In Italia nelle società si litiga e si litiga tanto: per averne un’idea basta leggere i quotidiani o le riviste giuridiche specializzate.
I litigi scoppiano spesso tra soci di maggioranza e soci di minoranza e si verificano per una ragione apparentemente banale: per i soci di minoranza il contratto normalmente è un segreto.
È, infatti, sufficiente svolgere una piccola indagine tra amici e conoscenti che si sa essere soci di minoranza di una società per rendersi conto del fatto che normalmente costoro non solo non sanno “cosa c’è scritto” nel contratto di società ma, addirittura, non hanno mai materialmente visto il contratto.
In un certo giorno, di una certa lontana stagione, i futuri soci sono stati convocati dal Notaio che ha cercato di spiegare cosa si stava stipulando.
I suoi sforzi di solito sono stati vani: in una confusa e frettolosa atmosfera il testo di contratto di società già predisposto non è stato realmente ascoltato durante la lettura ed è stato poi inserito nel repertorio notarile senza osservazioni dei soci.

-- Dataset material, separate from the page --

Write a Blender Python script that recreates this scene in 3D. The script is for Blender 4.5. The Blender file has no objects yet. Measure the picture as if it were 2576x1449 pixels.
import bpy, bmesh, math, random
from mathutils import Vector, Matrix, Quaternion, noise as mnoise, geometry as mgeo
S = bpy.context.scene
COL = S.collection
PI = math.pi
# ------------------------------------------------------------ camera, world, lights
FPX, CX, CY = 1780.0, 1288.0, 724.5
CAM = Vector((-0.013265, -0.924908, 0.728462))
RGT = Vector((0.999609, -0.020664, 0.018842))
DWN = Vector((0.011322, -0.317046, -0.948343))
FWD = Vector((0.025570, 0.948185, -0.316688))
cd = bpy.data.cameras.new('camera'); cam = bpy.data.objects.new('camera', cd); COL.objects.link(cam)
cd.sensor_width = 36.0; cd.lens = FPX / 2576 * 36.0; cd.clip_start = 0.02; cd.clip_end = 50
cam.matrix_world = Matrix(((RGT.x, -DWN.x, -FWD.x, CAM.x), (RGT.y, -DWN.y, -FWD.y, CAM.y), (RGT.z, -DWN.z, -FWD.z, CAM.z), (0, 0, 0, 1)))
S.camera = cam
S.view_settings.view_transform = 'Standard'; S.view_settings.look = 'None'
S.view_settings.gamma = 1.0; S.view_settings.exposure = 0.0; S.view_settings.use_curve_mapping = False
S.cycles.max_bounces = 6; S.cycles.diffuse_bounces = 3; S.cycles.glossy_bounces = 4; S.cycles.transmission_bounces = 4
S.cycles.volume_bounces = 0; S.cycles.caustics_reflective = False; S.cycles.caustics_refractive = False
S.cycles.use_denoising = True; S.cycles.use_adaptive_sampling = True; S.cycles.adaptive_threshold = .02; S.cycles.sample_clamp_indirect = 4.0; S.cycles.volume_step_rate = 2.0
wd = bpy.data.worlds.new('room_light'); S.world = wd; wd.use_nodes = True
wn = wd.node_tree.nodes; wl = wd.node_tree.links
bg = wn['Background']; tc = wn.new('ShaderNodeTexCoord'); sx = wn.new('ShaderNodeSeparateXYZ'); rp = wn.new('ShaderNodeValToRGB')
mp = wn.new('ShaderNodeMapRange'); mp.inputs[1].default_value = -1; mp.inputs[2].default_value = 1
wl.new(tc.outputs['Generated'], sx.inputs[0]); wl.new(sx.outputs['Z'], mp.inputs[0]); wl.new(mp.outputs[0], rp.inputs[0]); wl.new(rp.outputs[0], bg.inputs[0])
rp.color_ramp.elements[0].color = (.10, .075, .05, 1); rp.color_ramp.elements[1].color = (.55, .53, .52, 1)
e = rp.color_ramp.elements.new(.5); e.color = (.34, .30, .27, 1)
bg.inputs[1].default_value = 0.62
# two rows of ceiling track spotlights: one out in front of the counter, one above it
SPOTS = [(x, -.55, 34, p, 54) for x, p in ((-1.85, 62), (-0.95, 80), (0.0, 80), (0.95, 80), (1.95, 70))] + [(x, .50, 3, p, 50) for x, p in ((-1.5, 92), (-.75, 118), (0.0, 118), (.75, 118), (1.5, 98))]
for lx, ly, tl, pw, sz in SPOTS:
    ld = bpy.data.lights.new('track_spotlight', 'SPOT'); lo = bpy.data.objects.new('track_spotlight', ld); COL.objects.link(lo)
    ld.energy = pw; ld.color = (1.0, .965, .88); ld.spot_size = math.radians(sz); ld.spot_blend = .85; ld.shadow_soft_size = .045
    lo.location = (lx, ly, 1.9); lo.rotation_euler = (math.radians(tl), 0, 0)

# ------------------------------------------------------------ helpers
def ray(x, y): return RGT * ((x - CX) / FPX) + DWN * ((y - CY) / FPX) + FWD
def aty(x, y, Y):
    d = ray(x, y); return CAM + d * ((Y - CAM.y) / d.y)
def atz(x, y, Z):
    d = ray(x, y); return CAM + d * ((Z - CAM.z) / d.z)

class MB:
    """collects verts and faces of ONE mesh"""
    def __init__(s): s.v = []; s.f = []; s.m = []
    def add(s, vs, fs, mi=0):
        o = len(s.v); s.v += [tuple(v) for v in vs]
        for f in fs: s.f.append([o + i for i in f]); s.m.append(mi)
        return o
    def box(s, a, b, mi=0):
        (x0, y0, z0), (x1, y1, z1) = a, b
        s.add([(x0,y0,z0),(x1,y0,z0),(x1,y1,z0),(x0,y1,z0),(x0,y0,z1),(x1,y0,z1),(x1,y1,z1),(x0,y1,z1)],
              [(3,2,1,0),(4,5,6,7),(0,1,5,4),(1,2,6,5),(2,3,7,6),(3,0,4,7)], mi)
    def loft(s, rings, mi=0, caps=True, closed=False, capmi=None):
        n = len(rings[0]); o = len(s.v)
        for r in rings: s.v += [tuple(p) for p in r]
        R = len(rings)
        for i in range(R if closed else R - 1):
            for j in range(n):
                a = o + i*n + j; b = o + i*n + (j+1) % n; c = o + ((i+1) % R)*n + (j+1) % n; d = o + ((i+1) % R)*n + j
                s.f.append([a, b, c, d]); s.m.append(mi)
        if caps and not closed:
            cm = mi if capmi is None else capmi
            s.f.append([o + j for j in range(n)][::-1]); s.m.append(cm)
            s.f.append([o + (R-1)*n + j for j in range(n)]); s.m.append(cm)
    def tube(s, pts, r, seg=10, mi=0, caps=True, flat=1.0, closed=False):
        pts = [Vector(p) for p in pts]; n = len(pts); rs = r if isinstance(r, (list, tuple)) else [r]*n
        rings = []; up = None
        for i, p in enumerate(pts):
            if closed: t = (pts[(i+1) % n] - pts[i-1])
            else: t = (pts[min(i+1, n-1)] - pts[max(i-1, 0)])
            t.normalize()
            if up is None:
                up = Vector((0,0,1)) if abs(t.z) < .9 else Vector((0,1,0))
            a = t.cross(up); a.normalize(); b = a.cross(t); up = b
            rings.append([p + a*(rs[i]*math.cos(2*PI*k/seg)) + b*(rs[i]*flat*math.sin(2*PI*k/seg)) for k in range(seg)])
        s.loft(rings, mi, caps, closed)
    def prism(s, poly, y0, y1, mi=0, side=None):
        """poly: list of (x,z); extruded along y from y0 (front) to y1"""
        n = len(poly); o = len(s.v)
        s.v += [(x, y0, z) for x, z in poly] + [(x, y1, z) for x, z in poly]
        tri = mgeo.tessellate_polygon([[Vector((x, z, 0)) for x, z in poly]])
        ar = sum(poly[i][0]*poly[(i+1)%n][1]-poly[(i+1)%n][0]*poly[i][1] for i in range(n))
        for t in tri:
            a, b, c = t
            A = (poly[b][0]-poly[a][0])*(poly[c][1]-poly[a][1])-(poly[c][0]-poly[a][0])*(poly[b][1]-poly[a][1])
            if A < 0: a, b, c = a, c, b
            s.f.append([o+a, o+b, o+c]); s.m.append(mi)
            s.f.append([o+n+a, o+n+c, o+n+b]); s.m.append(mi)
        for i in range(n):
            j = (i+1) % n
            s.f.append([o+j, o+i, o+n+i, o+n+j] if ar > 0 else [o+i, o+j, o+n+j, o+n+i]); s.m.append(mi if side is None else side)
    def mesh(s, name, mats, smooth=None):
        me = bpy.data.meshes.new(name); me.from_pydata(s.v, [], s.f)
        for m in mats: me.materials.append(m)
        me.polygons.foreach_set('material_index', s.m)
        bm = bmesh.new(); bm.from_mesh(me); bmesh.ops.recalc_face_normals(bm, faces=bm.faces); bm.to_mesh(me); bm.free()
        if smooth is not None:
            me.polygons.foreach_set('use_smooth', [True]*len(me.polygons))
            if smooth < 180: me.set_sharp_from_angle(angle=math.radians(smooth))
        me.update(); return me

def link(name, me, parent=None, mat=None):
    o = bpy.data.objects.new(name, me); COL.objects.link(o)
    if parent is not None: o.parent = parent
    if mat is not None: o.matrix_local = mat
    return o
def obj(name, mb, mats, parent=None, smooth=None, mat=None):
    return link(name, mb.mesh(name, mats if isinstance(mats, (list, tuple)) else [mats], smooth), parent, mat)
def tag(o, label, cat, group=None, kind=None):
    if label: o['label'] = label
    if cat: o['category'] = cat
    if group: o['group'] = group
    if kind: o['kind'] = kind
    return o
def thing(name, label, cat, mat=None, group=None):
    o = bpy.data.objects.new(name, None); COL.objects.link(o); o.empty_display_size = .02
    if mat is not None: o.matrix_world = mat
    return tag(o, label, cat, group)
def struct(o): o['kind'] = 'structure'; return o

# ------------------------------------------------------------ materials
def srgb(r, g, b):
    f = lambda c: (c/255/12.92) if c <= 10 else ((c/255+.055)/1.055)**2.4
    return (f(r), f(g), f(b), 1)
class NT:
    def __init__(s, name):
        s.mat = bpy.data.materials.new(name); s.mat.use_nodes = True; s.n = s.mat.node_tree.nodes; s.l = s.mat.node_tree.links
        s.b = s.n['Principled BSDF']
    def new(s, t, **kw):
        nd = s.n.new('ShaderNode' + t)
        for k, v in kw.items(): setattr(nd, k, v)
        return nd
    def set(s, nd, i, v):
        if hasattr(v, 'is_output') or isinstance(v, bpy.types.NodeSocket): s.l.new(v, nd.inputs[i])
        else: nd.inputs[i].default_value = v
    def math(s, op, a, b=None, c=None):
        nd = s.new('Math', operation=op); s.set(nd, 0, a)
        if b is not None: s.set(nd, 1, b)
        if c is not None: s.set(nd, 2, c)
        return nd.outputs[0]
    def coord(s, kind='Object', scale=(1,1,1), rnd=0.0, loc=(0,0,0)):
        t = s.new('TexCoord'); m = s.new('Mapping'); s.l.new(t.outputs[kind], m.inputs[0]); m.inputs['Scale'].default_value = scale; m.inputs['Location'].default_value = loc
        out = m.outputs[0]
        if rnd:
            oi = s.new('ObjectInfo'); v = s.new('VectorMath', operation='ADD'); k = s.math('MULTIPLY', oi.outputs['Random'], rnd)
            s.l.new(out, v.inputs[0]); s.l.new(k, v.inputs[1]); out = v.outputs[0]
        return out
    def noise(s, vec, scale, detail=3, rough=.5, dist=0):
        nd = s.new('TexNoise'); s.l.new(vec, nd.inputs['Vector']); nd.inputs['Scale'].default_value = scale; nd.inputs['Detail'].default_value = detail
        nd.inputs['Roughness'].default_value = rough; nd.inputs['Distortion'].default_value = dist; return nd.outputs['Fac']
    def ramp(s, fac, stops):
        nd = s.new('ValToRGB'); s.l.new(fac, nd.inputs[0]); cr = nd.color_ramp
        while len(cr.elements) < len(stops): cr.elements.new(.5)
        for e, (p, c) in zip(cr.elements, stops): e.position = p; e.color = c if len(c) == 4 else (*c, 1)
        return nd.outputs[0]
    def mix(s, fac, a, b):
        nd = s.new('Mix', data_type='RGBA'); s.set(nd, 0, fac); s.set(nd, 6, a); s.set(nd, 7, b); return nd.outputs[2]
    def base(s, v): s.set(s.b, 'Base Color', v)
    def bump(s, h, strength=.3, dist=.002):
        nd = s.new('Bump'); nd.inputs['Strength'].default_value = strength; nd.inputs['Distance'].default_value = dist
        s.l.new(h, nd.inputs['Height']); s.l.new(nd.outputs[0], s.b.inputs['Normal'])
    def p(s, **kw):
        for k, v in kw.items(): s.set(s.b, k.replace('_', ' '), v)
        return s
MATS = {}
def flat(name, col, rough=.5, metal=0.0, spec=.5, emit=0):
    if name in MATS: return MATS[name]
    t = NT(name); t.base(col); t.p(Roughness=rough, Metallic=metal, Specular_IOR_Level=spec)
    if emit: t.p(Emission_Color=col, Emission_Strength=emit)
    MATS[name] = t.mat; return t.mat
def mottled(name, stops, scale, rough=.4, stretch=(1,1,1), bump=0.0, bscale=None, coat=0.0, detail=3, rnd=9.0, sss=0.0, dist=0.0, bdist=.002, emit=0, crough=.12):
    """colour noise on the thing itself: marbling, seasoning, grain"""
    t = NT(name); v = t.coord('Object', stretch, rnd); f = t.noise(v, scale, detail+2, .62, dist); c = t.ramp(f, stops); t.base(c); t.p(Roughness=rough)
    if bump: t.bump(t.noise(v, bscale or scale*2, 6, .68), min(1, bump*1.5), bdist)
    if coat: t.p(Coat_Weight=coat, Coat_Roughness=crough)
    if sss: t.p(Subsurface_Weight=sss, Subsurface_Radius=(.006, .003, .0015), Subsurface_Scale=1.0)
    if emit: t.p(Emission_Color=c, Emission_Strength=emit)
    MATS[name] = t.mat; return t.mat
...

Dopo di che il contratto non è mai stato consegnato ai soci di minoranza o, se è stato consegnato, e poi è finito in un cassetto insieme alle vecchie bollette e alla fattura di Sky): di fatto il contenuto del contratto di società non è quasi mai compreso e rimane un segreto.
Quando si verifica uno scontro con i soci di maggioranza il socio di minoranza, che per anni ha ignorato il contratto di società, scopre con amarezza che i patti societari limitano molto i suoi diritti e possono addirittura essere congegnati in modo da impedire ai “dissidenti” di promuovere cause, per esempio attraverso complicate clausole di arbitrato o di conciliazione che impongono di esborsare, per l’avvio delle liti, ingenti somme agli organismi arbitrali.
Molti contrasti non sorgerebbero se solo i soci di minoranza avessero un atteggiamento più attento e consapevole sia al momento della costituzione della società che durante la vita della stessa e cercassero costantemente di negoziare maggiori spazi e maggiori diritti.
Al momento della costituzione della società i soci di minoranza dovrebbero rifiutare proposte di adesione a società regolate da statuti standard “preconfezionati”, che non tengono conto di quanto è necessario per la protezione dei soci minori.
In seguito occorrerebbe sviluppare la capacità di negoziare qualcosa di più delle questioni di dividendi e di tassazione delle quali spesso si discute.
I soci di maggioranza propongono un aumento di capitale? É il momento di chiedere l’eliminazione della clausola arbitrale dallo statuto.
Gli amministratori desiderano un aumento degli emolumenti? É il momento di chiedere una riserva di utili per la minoranza…
La cosa importante è uscire dalla cultura del segreto e abbracciare quella della consapevolezza: il contratto di società non deve essere un oggetto misterioso maneggiato solo dai consulenti vicini ai soci di maggioranza, ma uno strumento duttile oggetto di continuo negoziato.